Leave out the pictures and repeat the data exactly.

[Start of Data segment]

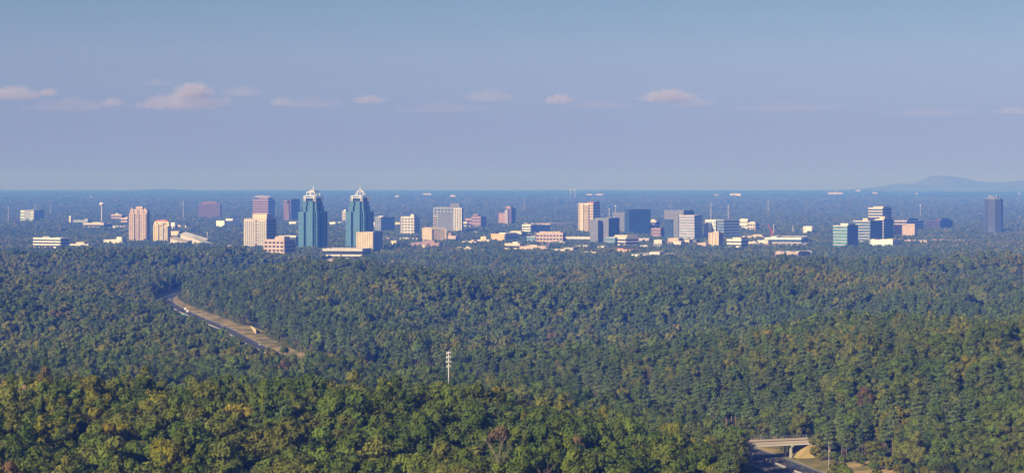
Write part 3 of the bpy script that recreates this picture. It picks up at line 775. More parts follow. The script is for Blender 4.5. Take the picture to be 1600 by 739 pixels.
bld('office_block', 'beige ribbed office block with blue side in front of the domed tower', 'office building', (558,582,596.5), 363.5, 391, 'ribs', 8, 9, 4, 'cream', 'g_blue', roof='grey', Y=5290, parts=[(1.0,1.05,.02,.98,None,363,'glass',8,1,8,'bluegrey','g_blue')])
bld('office_block', 'blue-grey grid office block behind the beige ribbed block', 'office building', (586,595,617), 339.5, 363, 'grid', 8, 3, 9, 'bluegrey', 'g_navy', theta=40, pent=[(.1,.9,.2,.5,337.5,'offwhite')], r=.4)
bld('low_house', 'small cream box right of the blue-grey grid office', 'building', (616,625,628), 348, 355, 'plain', 1, 2, 1, 'yellowcream', 'g_dark')
bld('white_shed', 'small white box with dark front just right of the domed tower', 'building', (581,585,587), 347.5, 358, 'grid', 2, 1, 1, 'palewhite', 'g_dark')
bld('office_tower', 'white grid office tower with small roof mast right of the crowned towers', 'office building', (627,646.5,655), 339, 369, 'grid', 8, 4, 3, 'offwhite', 'g_navy', pent=[(.7,.96,.1,.7,335,'white')], r=.5)
bld('parking_deck', 'long low concrete parking deck right below the domed tower', 'parking deck', (504,566,580), 389.5, 401, 'bands', 3, 12, 4, 'offwhite', 'g_dark', r=.36, Y=4640, theta=12, roof='concrete')
bld('low_shop', 'low white shop with yellow side below the beige ribbed block', 'building', (611,619,623), 377, 386, 'plain', 1, 3, 2, 'yellowcream', 'g_dark')
bld('low_shop', 'low pink-roofed shop row below the white grid tower', 'building', (601,616,621), 372, 377, 'bands', 1, 5, 2, 'salmon', 'g_dark', para=.6)
bld('low_shop', 'long low white shop row left of the cream ribbed hotel', 'building', (624,652,658), 372.5, 378, 'bands', 1, 7, 2, 'offwhite', 'g_dark', para=.6)
root, a, b, zt, H, Y = bld('office_tower', 'wide dark-glass office tower framed in white grid with a block on its roof', 'office building', (678,721,723), 325, 366, 'grid', 10, 8, 3, 'bluegrey', 'g_navy', theta=12, pent=[(.58,.93,.15,.8,317.5,'slate'),(.1,.6,.2,.8,323,'slate')], r=.36,
    parts=[(.16,.72,-.12,.0,None,334,'glass',11,7,2,'slate','g_navy'),(.735,1.0,-.1,.0,None,326,'grid',13,3,1,'white','g_dark'),(-.01,.10,-.1,.0,None,338,'bands',9,1,1,'cream','g_dark')])
bld('hotel', 'cream hotel block with vertical ribs on its right face', 'hotel', (661,674.5,699.5), 357.5, 380, 'ribs', 8, 3, 13, 'cream', 'g_brown', theta=72, pent=[(.1,.8,.05,.5,356,'cream')], depth=44)
root, a, b, zt, H, Y = bld('office_block', 'low purple-pink office with central arch below the cream hotel', 'office building', (643,686,690), 380, 390, 'bands', 2, 8, 3, 'rose', 'g_mauve', theta=14, pent=[(.36,.82,.1,.8,376.3,'rose')], r=.5)
MB().box(-.46*a, -.34*a, -2.2, -.6, 0, zt+1.5).build('entrance_surround', M['rose'], root)
MB().prism([(-.44*a,-2.5),(-.36*a,-2.5),(-.36*a,-2.25),(-.44*a,-2.25)], 0, zt-2).build('entrance_glass', M['g_dark'], root)
bld('office_block', 'pink stepped mid-rise with a corner turret right of the white-framed tower', 'office building', (737,751,759.5), 338.5, 358, 'grid', 5, 5, 4, 'rose', 'g_navy', parts=[(-.8,.05,.1,.8,None,342,'bands',4,4,3,'rose','g_mauve'),(-.95,-.45,-.1,.1,None,347,'bands',3,2,2,'cream','g_navy'),(.1,.6,.1,.6,338,335.5,'bands',1,2,2,'rose','g_mauve')])
bld('apartment_tower', 'purple-pink apartment tower with a lower left wing behind the woods', 'apartment tower', (790,799,805), 326, 353, 'grid', 10, 4, 3, 'mauve', 'g_mauve', pent=[(.0,.8,.1,.8,322.8,'rose')], parts=[(-1.2,-.05,.1,.7,None,333.5,'piers',7,2,2,'rose','g_mauve'),(.05,.5,-.2,0,None,329,'grid',9,2,1,'lav','g_mauve')])
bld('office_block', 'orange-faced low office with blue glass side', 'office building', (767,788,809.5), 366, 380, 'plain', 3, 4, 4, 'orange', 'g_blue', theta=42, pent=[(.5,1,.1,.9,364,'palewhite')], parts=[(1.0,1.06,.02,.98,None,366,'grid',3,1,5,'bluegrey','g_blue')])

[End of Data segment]

**Exercise result:**
Write part 3 of the bpy script that recreates this picture. It picks up at line 775. More parts follow. The script is for Blender 4.5. Take the picture to be 1600 by 739 pixels.
bld('office_block', 'beige ribbed office block with blue side in front of the domed tower', 'office building', (558,582,596.5), 363.5, 391, 'ribs', 8, 9, 4, 'cream', 'g_blue', roof='grey', Y=5290, parts=[(1.0,1.05,.02,.98,None,363,'glass',8,1,8,'bluegrey','g_blue')])
bld('office_block', 'blue-grey grid office block behind the beige ribbed block', 'office building', (586,595,617), 339.5, 363, 'grid', 8, 3, 9, 'bluegrey', 'g_navy', theta=40, pent=[(.1,.9,.2,.5,337.5,'offwhite')], r=.4)
bld('low_house', 'small cream box right of the blue-grey grid office', 'building', (616,625,628), 348, 355, 'plain', 1, 2, 1, 'yellowcream', 'g_dark')
bld('white_shed', 'small white box with dark front just right of the domed tower', 'building', (581,585,587), 347.5, 358, 'grid', 2, 1, 1, 'palewhite', 'g_dark')
bld('office_tower', 'white grid office tower with small roof mast right of the crowned towers', 'office building', (627,646.5,655), 339, 369, 'grid', 8, 4, 3, 'offwhite', 'g_navy', pent=[(.7,.96,.1,.7,335,'white')], r=.5)
bld('parking_deck', 'long low concrete parking deck right below the domed tower', 'parking deck', (504,566,580), 389.5, 401, 'bands', 3, 12, 4, 'offwhite', 'g_dark', r=.36, Y=4640, theta=12, roof='concrete')
bld('low_shop', 'low white shop with yellow side below the beige ribbed block', 'building', (611,619,623), 377, 386, 'plain', 1, 3, 2, 'yellowcream', 'g_dark')
bld('low_shop', 'low pink-roofed shop row below the white grid tower', 'building', (601,616,621), 372, 377, 'bands', 1, 5, 2, 'salmon', 'g_dark', para=.6)
bld('low_shop', 'long low white shop row left of the cream ribbed hotel', 'building', (624,652,658), 372.5, 378, 'bands', 1, 7, 2, 'offwhite', 'g_dark', para=.6)
root, a, b, zt, H, Y = bld('office_tower', 'wide dark-glass office tower framed in white grid with a block on its roof', 'office building', (678,721,723), 325, 366, 'grid', 10, 8, 3, 'bluegrey', 'g_navy', theta=12, pent=[(.58,.93,.15,.8,317.5,'slate'),(.1,.6,.2,.8,323,'slate')], r=.36,
    parts=[(.16,.72,-.12,.0,None,334,'glass',11,7,2,'slate','g_navy'),(.735,1.0,-.1,.0,None,326,'grid',13,3,1,'white','g_dark'),(-.01,.10,-.1,.0,None,338,'bands',9,1,1,'cream','g_dark')])
bld('hotel', 'cream hotel block with vertical ribs on its right face', 'hotel', (661,674.5,699.5), 357.5, 380, 'ribs', 8, 3, 13, 'cream', 'g_brown', theta=72, pent=[(.1,.8,.05,.5,356,'cream')], depth=44)
root, a, b, zt, H, Y = bld('office_block', 'low purple-pink office with central arch below the cream hotel', 'office building', (643,686,690), 380, 390, 'bands', 2, 8, 3, 'rose', 'g_mauve', theta=14, pent=[(.36,.82,.1,.8,376.3,'rose')], r=.5)
MB().box(-.46*a, -.34*a, -2.2, -.6, 0, zt+1.5).build('entrance_surround', M['rose'], root)
MB().prism([(-.44*a,-2.5),(-.36*a,-2.5),(-.36*a,-2.25),(-.44*a,-2.25)], 0, zt-2).build('entrance_glass', M['g_dark'], root)
bld('office_block', 'pink stepped mid-rise with a corner turret right of the white-framed tower', 'office building', (737,751,759.5), 338.5, 358, 'grid', 5, 5, 4, 'rose', 'g_navy', parts=[(-.8,.05,.1,.8,None,342,'bands',4,4,3,'rose','g_mauve'),(-.95,-.45,-.1,.1,None,347,'bands',3,2,2,'cream','g_navy'),(.1,.6,.1,.6,338,335.5,'bands',1,2,2,'rose','g_mauve')])
bld('apartment_tower', 'purple-pink apartment tower with a lower left wing behind the woods', 'apartment tower', (790,799,805), 326, 353, 'grid', 10, 4, 3, 'mauve', 'g_mauve', pent=[(.0,.8,.1,.8,322.8,'rose')], parts=[(-1.2,-.05,.1,.7,None,333.5,'piers',7,2,2,'rose','g_mauve'),(.05,.5,-.2,0,None,329,'grid',9,2,1,'lav','g_mauve')])
bld('office_block', 'orange-faced low office with blue glass side', 'office building', (767,788,809.5), 366, 380, 'plain', 3, 4, 4, 'orange', 'g_blue', theta=42, pent=[(.5,1,.1,.9,364,'palewhite')], parts=[(1.0,1.06,.02,.98,None,366,'grid',3,1,5,'bluegrey','g_blue')])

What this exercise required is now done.